Computing Custom Digitizing Pointer Configuration: Difference between revisions

Users can construct their own digitizing pointer. The following steps demonstrate how to compute the location of the pointer tip relative to the markers attached to the rod.

This is especially useful for users that want to construct a pointer using an electromagnetic or inertial sensor, because it isn't obvious how to measure physically the location of the tip from the electromagnetic sensor housing.

The following file was collected by streaming data from a Polhemus Liberty system into Visual3D.

https://www.has-motion.com/download/examples/LlibertyDigitizingPointer.c3d

Step1. Open the file in Visual3D

Note that Visual3D displays the 6 degree of freedom information from the Liberty sensor as 3 TARGETS. This file contains two Liberty sensors, which translates to 6 targets (3 for each sensor).

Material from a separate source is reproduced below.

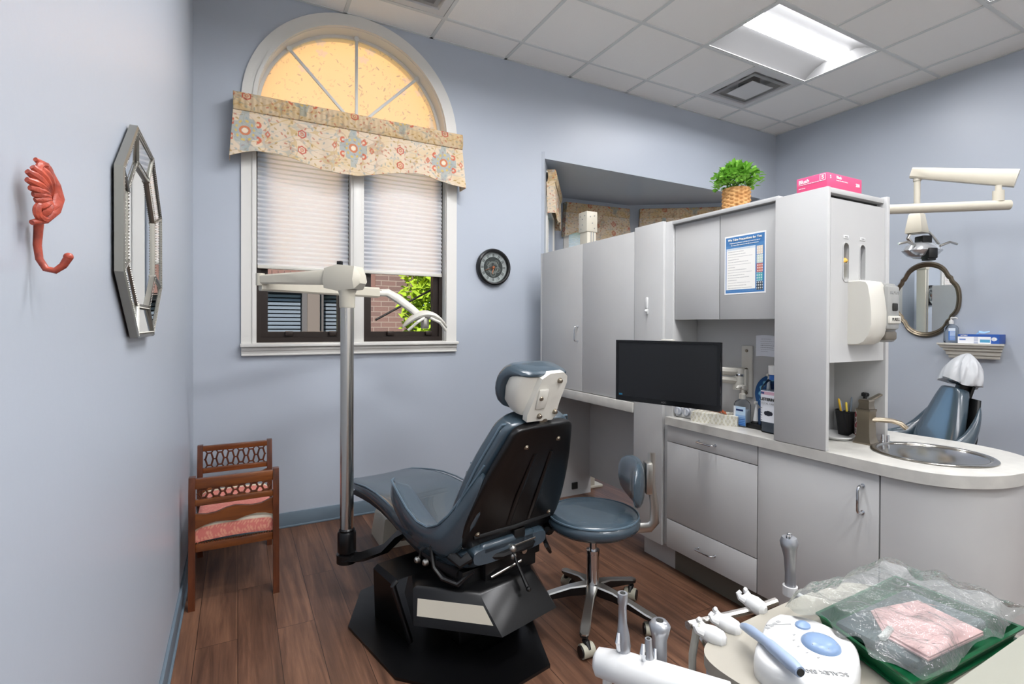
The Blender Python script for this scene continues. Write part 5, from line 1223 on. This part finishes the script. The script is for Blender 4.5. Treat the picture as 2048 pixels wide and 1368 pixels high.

Sensor 1 is attached to a pointer, so the movement of the pointer is defined by markers S1_1, S1_2, S1_3.

In this file the pointer tip has been placed on the ground, and keeping the tip in contact with the ground, the pointer is rotated about that point.

The location of the tip is a stationary point, which means that we can compute its location as a functional joint.

Step 2. Create a hybrid model using the same movement trial

A dialog will appear indicating that the file is already open in the workspace. Select the option to add a suffix to the filename.

Another dialog will appear stating that the markers are not stationary.

Remember that we have loaded a movement trial, so in order for the average location of the markers to have any meaning, we must select only 1 frame of this trial.

Step 3. Assign the movement trial to the model file

Step 4. Assign the frames for the static trial

under the model menu select the option to "modify frame range for static calibration" and specify only one frame of data.

A warning will appear saying that the model has no Mass and default value of 1 will be used. This default value is fine because we are not computing kinetics from this data.

Step 5. Create a functional joint definition for the tip (F_TIP)

Note that there isn't a default definition for this landmark, so you should type F_TIP into the combo box as shown.

Select the Create button.

Enter the information above. The landmark will be created relative to the 3 targets (eg. liberty sensor 1) and the movement will be computed relative to the LAB.

Step 6. Compute the functional joint

Select the Model Builder PostProcessing item on the Toolbar.

Switch to the Functional Joints tab and select the button "add motion files from Workspace".

Select the motion file. At this point you should be able to animate the motion file.

Specify the range of frames to be used for the functional joint calculation by selecting the buttons "Set START Event to Current Frame" and "Set END Event to Current Frame". Current Frame refers to the frame of data shown in the animation viewer.

Select "Compute SELECTED Landmarks"

A landmark should appear in the animation viewer, and an instance of the functional joint should appear as a Landmark

edit the landmark. Note that the location of the tip is relative to the 3 markers.

Visual3D has selected the order of the 3 markers automatically based on a set of internal rules. There is no need to modify the default selection.

Step 7. Specify the pointer configuration

Switch to the Digitizing Landmarks Tab

Select the button "Create/Modify Digitizing Wand"

Populate the dialog as shown.

The order of the markers and the offsets are extracted from F_TIP landmark definition above.

Note especially that the offset locations are the negative of the F_TIP landmark locations. This is because Visual3D has a subtly different mechanism for specifying landmarks relative to markers, and landmarks relative to segments. The digitizing pointer is treated as a segment.

Select the option "Save to config file".

This config file can then be loaded for subsequent trials.